Dans l’amphithéâtre bondé, les étudiant·es scandaient «Personne ne nous enlèvera notre Heiner». Assis au podium, aux côtés de Rudolf Bahro et Stefan Heym, Christa et Gerhard Wolf, Christoph Hein, Käthe Reichel et moi-même, nous protestions contre la pauvreté intellectuelle de ces soupçons sans fondements concrets, qui étaient devenus la méthode pour éliminer les personnes indésirables. Sous prétexte de se débarrasser de fardeaux politiques du passé, des postes lucratifs ont été attribués à du personnel de l’Ouest, pour la plupart de second ordre et conservateur.

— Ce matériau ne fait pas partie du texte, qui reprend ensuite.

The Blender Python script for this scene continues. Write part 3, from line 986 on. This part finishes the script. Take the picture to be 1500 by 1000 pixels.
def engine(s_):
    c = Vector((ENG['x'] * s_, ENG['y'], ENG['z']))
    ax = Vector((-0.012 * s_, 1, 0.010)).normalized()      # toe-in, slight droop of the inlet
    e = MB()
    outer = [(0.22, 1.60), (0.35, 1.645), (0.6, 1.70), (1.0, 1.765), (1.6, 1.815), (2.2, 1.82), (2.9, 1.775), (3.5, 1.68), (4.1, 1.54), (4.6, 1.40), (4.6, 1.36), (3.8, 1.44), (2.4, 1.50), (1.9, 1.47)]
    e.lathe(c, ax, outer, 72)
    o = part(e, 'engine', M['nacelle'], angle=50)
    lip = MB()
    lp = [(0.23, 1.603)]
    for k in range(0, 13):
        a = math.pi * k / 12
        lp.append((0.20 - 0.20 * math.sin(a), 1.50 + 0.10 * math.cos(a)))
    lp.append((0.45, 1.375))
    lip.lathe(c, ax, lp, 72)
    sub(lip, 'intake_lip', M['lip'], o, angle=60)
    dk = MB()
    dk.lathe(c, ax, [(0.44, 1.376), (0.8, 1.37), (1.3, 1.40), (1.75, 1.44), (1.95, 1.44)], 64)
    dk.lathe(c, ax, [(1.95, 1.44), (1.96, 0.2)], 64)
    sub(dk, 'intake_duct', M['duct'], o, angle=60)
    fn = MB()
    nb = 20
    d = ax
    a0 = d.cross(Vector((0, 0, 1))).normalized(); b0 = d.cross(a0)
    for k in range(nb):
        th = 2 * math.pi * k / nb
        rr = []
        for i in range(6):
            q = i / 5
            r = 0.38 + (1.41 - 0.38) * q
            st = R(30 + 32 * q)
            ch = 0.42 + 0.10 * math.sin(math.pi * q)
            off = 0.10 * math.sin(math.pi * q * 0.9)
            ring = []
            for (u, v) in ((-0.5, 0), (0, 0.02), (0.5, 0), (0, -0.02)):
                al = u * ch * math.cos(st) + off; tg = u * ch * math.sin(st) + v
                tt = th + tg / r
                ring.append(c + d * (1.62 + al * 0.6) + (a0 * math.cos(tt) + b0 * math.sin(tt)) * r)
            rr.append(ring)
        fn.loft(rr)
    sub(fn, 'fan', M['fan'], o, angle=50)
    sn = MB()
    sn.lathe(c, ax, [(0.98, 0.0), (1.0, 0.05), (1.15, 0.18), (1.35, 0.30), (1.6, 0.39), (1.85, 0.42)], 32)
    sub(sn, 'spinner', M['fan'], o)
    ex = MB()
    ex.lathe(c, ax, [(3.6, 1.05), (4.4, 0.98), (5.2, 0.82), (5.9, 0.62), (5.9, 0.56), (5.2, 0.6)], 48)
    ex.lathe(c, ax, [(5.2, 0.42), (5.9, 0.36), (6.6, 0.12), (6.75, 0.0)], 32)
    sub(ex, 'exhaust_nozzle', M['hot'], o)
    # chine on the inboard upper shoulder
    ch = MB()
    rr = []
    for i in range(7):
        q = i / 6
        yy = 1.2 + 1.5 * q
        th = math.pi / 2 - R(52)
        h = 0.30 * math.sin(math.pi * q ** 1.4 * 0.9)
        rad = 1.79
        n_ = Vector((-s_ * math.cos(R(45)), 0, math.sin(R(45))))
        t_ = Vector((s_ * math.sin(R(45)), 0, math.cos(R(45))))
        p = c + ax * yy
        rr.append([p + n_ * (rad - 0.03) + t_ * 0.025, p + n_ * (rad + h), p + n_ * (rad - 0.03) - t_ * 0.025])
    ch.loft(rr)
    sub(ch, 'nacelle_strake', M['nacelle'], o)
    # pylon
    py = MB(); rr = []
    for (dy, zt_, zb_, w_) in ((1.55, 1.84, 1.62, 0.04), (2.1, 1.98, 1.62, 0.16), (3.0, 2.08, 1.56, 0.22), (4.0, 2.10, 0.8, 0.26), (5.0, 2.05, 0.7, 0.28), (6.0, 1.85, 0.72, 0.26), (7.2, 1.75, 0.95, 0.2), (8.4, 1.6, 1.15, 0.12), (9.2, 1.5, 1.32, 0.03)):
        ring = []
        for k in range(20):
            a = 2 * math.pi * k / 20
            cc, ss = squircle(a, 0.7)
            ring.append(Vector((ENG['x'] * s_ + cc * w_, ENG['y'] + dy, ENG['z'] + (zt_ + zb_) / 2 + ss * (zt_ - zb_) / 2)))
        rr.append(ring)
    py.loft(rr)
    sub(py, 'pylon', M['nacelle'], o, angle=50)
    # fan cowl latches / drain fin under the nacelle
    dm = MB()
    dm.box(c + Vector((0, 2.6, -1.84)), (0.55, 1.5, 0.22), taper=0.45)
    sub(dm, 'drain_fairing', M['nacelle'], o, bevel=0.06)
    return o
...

Fink a dû assister au départ forcé de près de 2500 employé·es de l’université au cours des cinq premières années. Son propre licenciement sans préavis ayant été jugé illégal par le Tribunal régional de Berlin, d’autres tribunaux ont démenti tout en restant évasifs. La seule preuve incriminante, l’appel d’un certain IM Heiner du Kirchentag à la Stasi, s’était effondré en raison de la découverte du vrai nom du correspondant. Il était logique qu’Heinrich Fink, en tant que sans étiquette, siège avec le PDS au Bundestag, et cela durant plusieurs années. Après, il fut onze ans président et, jusqu’à sa mort, président honoraire de l’Association des persécuté·es du régime nazi (VVN-BdA). Il était consterné que, dans cette Allemagne où les problèmes liés au nazisme sont encore très présents, l’Office bavarois pour la protection de la Constitution eut accusé le VVN-BdA de «proximité avec l’extrémisme de gauche» dans son rapport annuel.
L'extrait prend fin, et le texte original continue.